[start of Data shown]

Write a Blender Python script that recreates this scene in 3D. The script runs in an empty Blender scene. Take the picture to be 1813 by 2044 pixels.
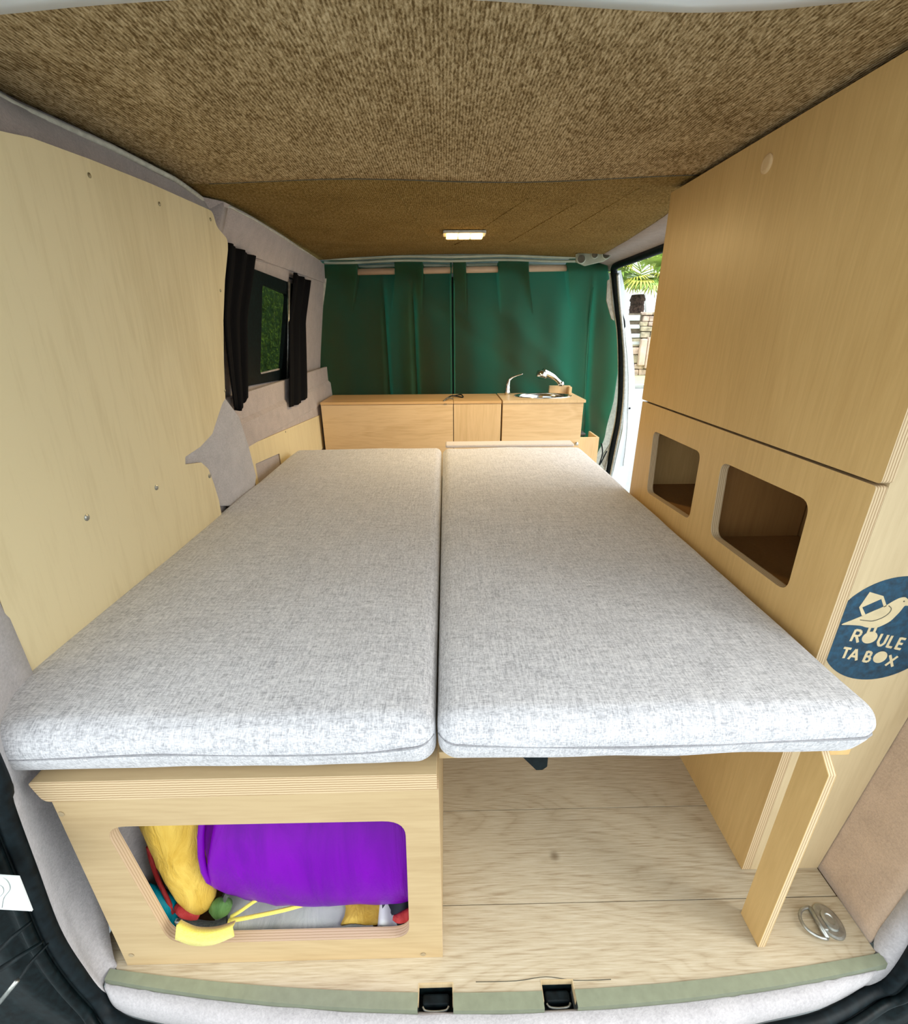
import bpy, bmesh, math, random
from math import sin, cos, pi, radians
from mathutils import Vector, Matrix, noise
from mathutils.geometry import tessellate_polygon

S = bpy.context.scene
C = S.collection

# ---------------------------------------------------------------- camera
CAM = Vector((0.0101, -0.55, 1.0933)); PITCH, YAW, ROLL, F = 0.3785, 0.0154, -0.0063, 917.66
fw = Vector((sin(YAW)*cos(PITCH), cos(YAW)*cos(PITCH), -sin(PITCH)))
rt = Vector((cos(YAW), -sin(YAW), 0)); up = rt.cross(fw)
rgt = cos(ROLL)*rt + sin(ROLL)*up; upp = -sin(ROLL)*rt + cos(ROLL)*up
cd = bpy.data.cameras.new('camera'); cam = bpy.data.objects.new('camera', cd); C.objects.link(cam)
m = Matrix((rgt, upp, -fw)).transposed().to_4x4(); m.translation = CAM
cam.matrix_world = m
cd.sensor_fit = 'HORIZONTAL'; cd.sensor_width = 36; cd.lens = F/1813*36; cd.clip_start = 0.02; cd.clip_end = 200
S.camera = cam

# ---------------------------------------------------------------- world: overcast daylight
w = bpy.data.worlds.new('sky'); S.world = w; w.use_nodes = True
bg = w.node_tree.nodes['Background']; bg.inputs[0].default_value = (0.93, 0.975, 1.0, 1); bg.inputs[1].default_value = 1.5

# soft daylight of the open side door (sun behind thin cloud)
sd = bpy.data.lights.new('cloudy_sun', 'SUN'); sd.energy = 1.6; sd.angle = radians(40); sd.color = (1.0, 0.98, 0.93)
so = bpy.data.objects.new('cloudy_sun', sd); C.objects.link(so)
so.rotation_euler = Vector((-0.75, 0.22, -0.62)).to_track_quat('-Z', 'Y').to_euler()
# reading lamp's light (its housing is built with the ceiling)
ld = bpy.data.lights.new('ceiling_lamp_light', 'AREA'); ld.shape = 'RECTANGLE'; ld.size = 0.13; ld.size_y = 0.02
ld.energy = 4.3; ld.color = (1.0, 0.72, 0.35)
lo = bpy.data.objects.new('ceiling_lamp_light', ld); C.objects.link(lo); lo.location = (0.09, 1.546, 1.4245)

vs = S.view_settings; vs.view_transform = 'Standard'; vs.look = 'None'; vs.gamma = 1; vs.use_curve_mapping = False
vs.exposure = 0.95

# ---------------------------------------------------------------- helpers
AX = {'x': 0, 'y': 1, 'z': 2}
def ray(px, py): return fw + rgt*((px-906.5)/F) - upp*((py-1022)/F)
def P(px, py, ax, v):
    "the point of the plane ax = v that a place in the photograph lies on"
    d = ray(px, py); i = AX[ax]; return CAM + d*((v-CAM[i])/d[i])
def PN(px, py, p0, n):
    d = ray(px, py); n = Vector(n); return CAM + d*((Vector(p0)-CAM).dot(n)/d.dot(n))

def link(name, me, mat, parent):
    o = bpy.data.objects.new(name, me); C.objects.link(o)
    for mm in (mat if isinstance(mat, (list, tuple)) else [mat]):
        if mm: me.materials.append(mm)
    if parent is not None: o.parent = parent
    return o
def fin(name, bm, mat, parent=None, smooth=False, bevel=0, seg=2, angle=35):
    bmesh.ops.recalc_face_normals(bm, faces=bm.faces)
    me = bpy.data.meshes.new(name); bm.to_mesh(me); bm.free()
    if smooth:
        for p in me.polygons: p.use_smooth = True
    o = link(name, me, mat, parent)
    if bevel:
        b = o.modifiers.new('b', 'BEVEL'); b.width = bevel; b.segments = seg; b.limit_method = 'ANGLE'; b.angle_limit = radians(angle)
    return o
def box(bm, a, b, mi=0, rot=None):
    x0, y0, z0 = a; x1, y1, z1 = b
    vs_ = [bm.verts.new(p) for p in ((x0,y0,z0),(x1,y0,z0),(x1,y1,z0),(x0,y1,z0),(x0,y0,z1),(x1,y0,z1),(x1,y1,z1),(x0,y1,z1))]
    for f in ((0,3,2,1),(4,5,6,7),(0,1,5,4),(1,2,6,5),(2,3,7,6),(3,0,4,7)):
        bm.faces.new([vs_[i] for i in f]).material_index = mi
    return vs_
def bx(name, a, b, mat, parent=None, bevel=0.0015, **k):
    bm = bmesh.new(); box(bm, a, b); return fin(name, bm, mat, parent, bevel=bevel, **k)
def prism(bm, outline, holes, M, t, edge=0):
    "outline and holes are 2-D loops; M maps (u, v, depth) to a point; t = depth"
    loops = [[Vector((p[0], p[1], 0)) for p in L] for L in [outline]+list(holes)]
    tris = tessellate_polygon(loops)
    flat = [p for L in loops for p in L]
    a = [bm.verts.new(M(p.x, p.y, 0)) for p in flat]; b = [bm.verts.new(M(p.x, p.y, t)) for p in flat]
    for tr in tris:
        try:
            bm.faces.new([a[i] for i in tr]); bm.faces.new([b[i] for i in reversed(tr)])
        except ValueError: pass
    s = 0
    for L in loops:
        n = len(L)
        for i in range(n):
            j = (i+1) % n
            try: bm.faces.new([a[s+i], a[s+j], b[s+j], b[s+i]]).material_index = edge
            except ValueError: pass
        s += n
MX = lambda x0: (lambda u, v, d: Vector((x0+d, u, v)))
MY = lambda y0: (lambda u, v, d: Vector((u, y0+d, v)))
MZ = lambda z0: (lambda u, v, d: Vector((u, v, z0+d)))
def rrect(u0, v0, u1, v1, r, n=6):
    o = []
    for cx_, cy_, a0 in ((u1-r, v1-r, 0), (u0+r, v1-r, 90), (u0+r, v0+r, 180), (u1-r, v0+r, 270)):
        for i in range(n+1):
            a = radians(a0+90*i/n); o.append((cx_+r*cos(a), cy_+r*sin(a)))
    return o
def roundpoly(pts, r, n=5):
    out = []; k = len(pts)
    for i in range(k):
        p = Vector(pts[i][:2]); a = Vector(pts[i-1][:2]); b = Vector(pts[(i+1) % k][:2])
        rr = pts[i][2] if len(pts[i]) > 2 else r
        da = (a-p); db = (b-p); rr = min(rr, da.length*.49, db.length*.49)
        s_ = p+da.normalized()*rr; e_ = p+db.normalized()*rr
        for j in range(n+1):
            t = j/n; q = (1-t)**2*s_ + 2*t*(1-t)*p + t*t*e_; out.append((q.x, q.y))
    return out
def circ(cx_, cy_, r, n=32, ry=None): return [(cx_+r*cos(2*pi*i/n), cy_+(ry or r)*sin(2*pi*i/n)) for i in range(n)]
def tube(bm, pts, r, n=10, closed=False, mi=0, flat=1.0):
    pts = [Vector(p) for p in pts]; k = len(pts); rings = []
    rad = r if isinstance(r, (list, tuple)) else [r]*k
    prev = None
    for i, p in enumerate(pts):
        if closed: t = pts[(i+1) % k]-pts[i-1]
        else: t = pts[min(i+1, k-1)]-pts[max(i-1, 0)]
        t.normalize()
        if prev is None:
            ref = Vector((0, 0, 1)) if abs(t.z) < .9 else Vector((1, 0, 0)); u_ = t.cross(ref).normalized()
        else:
            u_ = (prev - t*prev.dot(t)).normalized()
        prev = u_; v_ = t.cross(u_)
        rings.append([bm.verts.new(p + u_*rad[i]*cos(2*pi*j/n) + v_*rad[i]*flat*sin(2*pi*j/n)) for j in range(n)])
    rng = range(k) if closed else range(k-1)
    for i in rng:
        A, B = rings[i], rings[(i+1) % k]
        for j in range(n): bm.faces.new([A[j], A[(j+1) % n], B[(j+1) % n], B[j]]).material_index = mi
    if not closed:
        bm.faces.new(rings[0][::-1]).material_index = mi; bm.faces.new(rings[-1]).material_index = mi
def tb(name, pts, r, mat, parent=None, **k):
    bm = bmesh.new(); tube(bm, pts, r, **k); return fin(name, bm, mat, parent, smooth=True)
def smoothpath(pts, n=6, closed=False):
    pts = [Vector(p) for p in pts]; k = len(pts); out = []
    for i in range(k if closed else k-1):
        g = lambda j: pts[j % k] if closed else pts[max(0, min(k-1, j))]
        p0, p1, p2, p3 = g(i-1), g(i), g(i+1), g(i+2)
        for j in range(n):
            t = j/n
            out.append(.5*((2*p1)+(-p0+p2)*t+(2*p0-5*p1+4*p2-p3)*t*t+(-p0+3*p1-3*p2+p3)*t**3))
    if not closed: out.append(pts[-1])
    return out
def lathe(bm, prof, c, axis=Vector((0, 0, 1)), n=24, mi=0):
    axis = axis.normalized(); u_ = axis.orthogonal().normalized(); v_ = axis.cross(u_); rings = []
    for r, h in prof:
        rings.append([bm.verts.new(Vector(c)+axis*h+(u_*cos(2*pi*j/n)+v_*sin(2*pi*j/n))*max(r, 1e-5)) for j in range(n)])
    for A, B in zip(rings, rings[1:]):
        for j in range(n): bm.faces.new([A[j], A[(j+1) % n], B[(j+1) % n], B[j]]).material_index = mi
    bm.faces.new(rings[0][::-1]); bm.faces.new(rings[-1])
def gridsurf(bm, rows, mi=0, thick=None):
    g = [[bm.verts.new(p) for p in r] for r in rows]
    for A, B in zip(g, g[1:]):
        for i in range(len(A)-1): bm.faces.new([A[i], A[i+1], B[i+1], B[i]]).material_index = mi
def solid(o, t, off=-1):
    s = o.modifiers.new('s', 'SOLIDIFY'); s.thickness = t; s.offset = off; return o
def tag(o, label=None, cat=None, group=None, kind=None):
    if label: o['label'] = label
    if cat: o['category'] = cat
    if group: o['group'] = group
    if kind: o['kind'] = kind
    return o
def thing(name, label, cat, loc=(0, 0, 0), group=None):
    o = bpy.data.objects.new(name, None); C.objects.link(o); o.empty_display_size = .05
    return tag(o, label, cat, group)
def struct(o, label=None): o['kind'] = 'structure'; (label and o.__setitem__('label', label)); return o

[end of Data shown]

## Exercise objective:
The lines from the top of the data above through the one holding "C = S.collection" are to be repeated exactly, and only those, with no pictures.

## Exercise result:
Write a Blender Python script that recreates this scene in 3D. The script runs in an empty Blender scene. Take the picture to be 1813 by 2044 pixels.
import bpy, bmesh, math, random
from math import sin, cos, pi, radians
from mathutils import Vector, Matrix, noise
from mathutils.geometry import tessellate_polygon

S = bpy.context.scene
C = S.collection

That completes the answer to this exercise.